• **Written task**
Below are some records. Say in a single number how many of their lines include the word "scene".
** Begin **
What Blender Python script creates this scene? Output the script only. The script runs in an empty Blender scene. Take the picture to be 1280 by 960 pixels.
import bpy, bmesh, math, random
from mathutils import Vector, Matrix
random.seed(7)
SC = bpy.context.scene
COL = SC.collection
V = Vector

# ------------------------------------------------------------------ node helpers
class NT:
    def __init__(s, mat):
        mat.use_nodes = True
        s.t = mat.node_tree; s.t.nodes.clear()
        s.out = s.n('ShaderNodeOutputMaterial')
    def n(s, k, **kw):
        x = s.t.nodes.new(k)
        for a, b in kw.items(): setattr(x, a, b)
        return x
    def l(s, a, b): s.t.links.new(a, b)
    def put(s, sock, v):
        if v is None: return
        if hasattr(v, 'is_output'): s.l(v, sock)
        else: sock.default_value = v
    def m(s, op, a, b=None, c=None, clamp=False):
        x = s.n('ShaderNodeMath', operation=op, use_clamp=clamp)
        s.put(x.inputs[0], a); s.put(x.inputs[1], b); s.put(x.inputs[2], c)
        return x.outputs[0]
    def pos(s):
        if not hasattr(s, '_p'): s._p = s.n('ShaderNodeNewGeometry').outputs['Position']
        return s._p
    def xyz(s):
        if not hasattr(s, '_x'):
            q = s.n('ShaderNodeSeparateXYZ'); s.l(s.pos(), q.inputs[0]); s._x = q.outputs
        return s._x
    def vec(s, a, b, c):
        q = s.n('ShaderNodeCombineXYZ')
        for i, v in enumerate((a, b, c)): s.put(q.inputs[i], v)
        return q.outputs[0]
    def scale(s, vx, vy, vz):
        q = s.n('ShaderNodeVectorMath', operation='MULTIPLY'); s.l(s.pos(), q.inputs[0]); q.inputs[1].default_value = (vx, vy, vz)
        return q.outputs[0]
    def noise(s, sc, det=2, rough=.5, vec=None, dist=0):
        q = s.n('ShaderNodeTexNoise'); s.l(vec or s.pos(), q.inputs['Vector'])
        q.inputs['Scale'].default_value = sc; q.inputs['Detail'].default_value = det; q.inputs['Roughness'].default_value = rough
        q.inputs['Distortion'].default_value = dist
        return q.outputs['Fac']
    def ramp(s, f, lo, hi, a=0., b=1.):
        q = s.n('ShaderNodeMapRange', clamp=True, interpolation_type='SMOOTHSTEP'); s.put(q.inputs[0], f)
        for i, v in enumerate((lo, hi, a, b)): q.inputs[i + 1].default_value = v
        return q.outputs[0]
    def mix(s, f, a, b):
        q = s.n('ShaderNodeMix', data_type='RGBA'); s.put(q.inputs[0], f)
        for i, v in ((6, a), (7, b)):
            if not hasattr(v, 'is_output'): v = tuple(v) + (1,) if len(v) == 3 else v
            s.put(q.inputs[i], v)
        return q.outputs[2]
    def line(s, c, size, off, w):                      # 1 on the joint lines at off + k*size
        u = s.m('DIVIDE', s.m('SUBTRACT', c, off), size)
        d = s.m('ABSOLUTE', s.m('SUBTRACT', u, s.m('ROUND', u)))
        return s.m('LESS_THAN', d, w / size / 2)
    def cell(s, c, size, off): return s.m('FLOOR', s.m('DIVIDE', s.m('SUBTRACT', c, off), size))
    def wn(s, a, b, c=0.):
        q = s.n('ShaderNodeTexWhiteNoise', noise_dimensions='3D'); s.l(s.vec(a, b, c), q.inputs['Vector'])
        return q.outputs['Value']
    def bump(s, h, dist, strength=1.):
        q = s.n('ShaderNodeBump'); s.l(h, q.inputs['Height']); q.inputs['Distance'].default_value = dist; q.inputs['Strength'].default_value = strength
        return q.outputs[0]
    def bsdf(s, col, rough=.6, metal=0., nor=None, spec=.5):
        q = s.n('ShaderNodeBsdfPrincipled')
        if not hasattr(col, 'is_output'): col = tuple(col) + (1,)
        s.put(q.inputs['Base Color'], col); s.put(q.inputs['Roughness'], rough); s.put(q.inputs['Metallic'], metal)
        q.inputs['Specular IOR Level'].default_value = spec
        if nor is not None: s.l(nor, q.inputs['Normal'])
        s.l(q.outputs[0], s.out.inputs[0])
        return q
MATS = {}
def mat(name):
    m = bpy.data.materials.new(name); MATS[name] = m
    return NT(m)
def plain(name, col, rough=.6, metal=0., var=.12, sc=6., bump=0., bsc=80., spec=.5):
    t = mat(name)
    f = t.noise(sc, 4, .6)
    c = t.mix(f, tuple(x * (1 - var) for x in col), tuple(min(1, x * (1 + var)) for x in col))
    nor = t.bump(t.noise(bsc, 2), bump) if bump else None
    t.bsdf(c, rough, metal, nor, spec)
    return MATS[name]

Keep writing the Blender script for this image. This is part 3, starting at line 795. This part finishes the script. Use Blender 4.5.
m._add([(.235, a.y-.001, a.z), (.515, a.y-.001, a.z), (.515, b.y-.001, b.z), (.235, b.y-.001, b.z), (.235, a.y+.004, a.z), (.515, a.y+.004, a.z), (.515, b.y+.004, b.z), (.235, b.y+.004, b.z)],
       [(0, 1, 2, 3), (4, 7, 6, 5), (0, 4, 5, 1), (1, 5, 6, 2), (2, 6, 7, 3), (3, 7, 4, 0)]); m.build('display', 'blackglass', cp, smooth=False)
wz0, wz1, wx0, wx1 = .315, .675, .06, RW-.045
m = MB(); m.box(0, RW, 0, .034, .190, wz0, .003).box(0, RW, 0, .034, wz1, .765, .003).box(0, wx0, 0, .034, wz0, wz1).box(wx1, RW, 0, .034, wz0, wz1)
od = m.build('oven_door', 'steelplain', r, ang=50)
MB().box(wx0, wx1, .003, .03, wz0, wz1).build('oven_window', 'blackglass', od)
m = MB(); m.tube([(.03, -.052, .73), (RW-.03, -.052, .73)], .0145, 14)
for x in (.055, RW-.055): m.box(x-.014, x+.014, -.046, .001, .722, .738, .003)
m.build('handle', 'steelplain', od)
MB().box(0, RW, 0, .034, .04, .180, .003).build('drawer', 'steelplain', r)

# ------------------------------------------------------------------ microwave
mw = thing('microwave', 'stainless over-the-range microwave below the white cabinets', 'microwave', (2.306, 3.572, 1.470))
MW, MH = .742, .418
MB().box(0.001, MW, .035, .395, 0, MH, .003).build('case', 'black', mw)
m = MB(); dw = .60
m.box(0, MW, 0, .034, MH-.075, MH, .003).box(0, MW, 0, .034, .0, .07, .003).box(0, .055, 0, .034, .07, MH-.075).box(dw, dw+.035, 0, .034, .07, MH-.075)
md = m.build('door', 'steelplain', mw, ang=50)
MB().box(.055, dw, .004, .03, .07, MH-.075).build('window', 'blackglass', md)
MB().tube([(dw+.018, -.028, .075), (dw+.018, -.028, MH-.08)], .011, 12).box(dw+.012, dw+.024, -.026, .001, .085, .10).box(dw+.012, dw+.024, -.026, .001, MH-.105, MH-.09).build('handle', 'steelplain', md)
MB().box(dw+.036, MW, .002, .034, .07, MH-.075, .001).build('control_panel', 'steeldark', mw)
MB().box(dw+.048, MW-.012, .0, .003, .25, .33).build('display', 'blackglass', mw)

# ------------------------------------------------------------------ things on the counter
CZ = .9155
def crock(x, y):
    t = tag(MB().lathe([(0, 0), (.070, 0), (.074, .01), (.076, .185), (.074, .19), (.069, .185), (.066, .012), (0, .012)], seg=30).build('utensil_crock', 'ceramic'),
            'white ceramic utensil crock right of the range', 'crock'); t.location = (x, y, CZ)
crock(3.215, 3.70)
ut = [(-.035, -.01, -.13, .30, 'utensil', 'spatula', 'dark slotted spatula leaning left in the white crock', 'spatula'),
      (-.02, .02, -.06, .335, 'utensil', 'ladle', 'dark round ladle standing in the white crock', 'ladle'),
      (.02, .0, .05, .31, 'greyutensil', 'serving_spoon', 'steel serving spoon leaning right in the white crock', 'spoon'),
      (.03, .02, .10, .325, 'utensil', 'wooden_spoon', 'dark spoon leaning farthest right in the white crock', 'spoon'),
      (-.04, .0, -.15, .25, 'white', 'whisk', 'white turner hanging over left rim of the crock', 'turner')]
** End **
• **Response**
2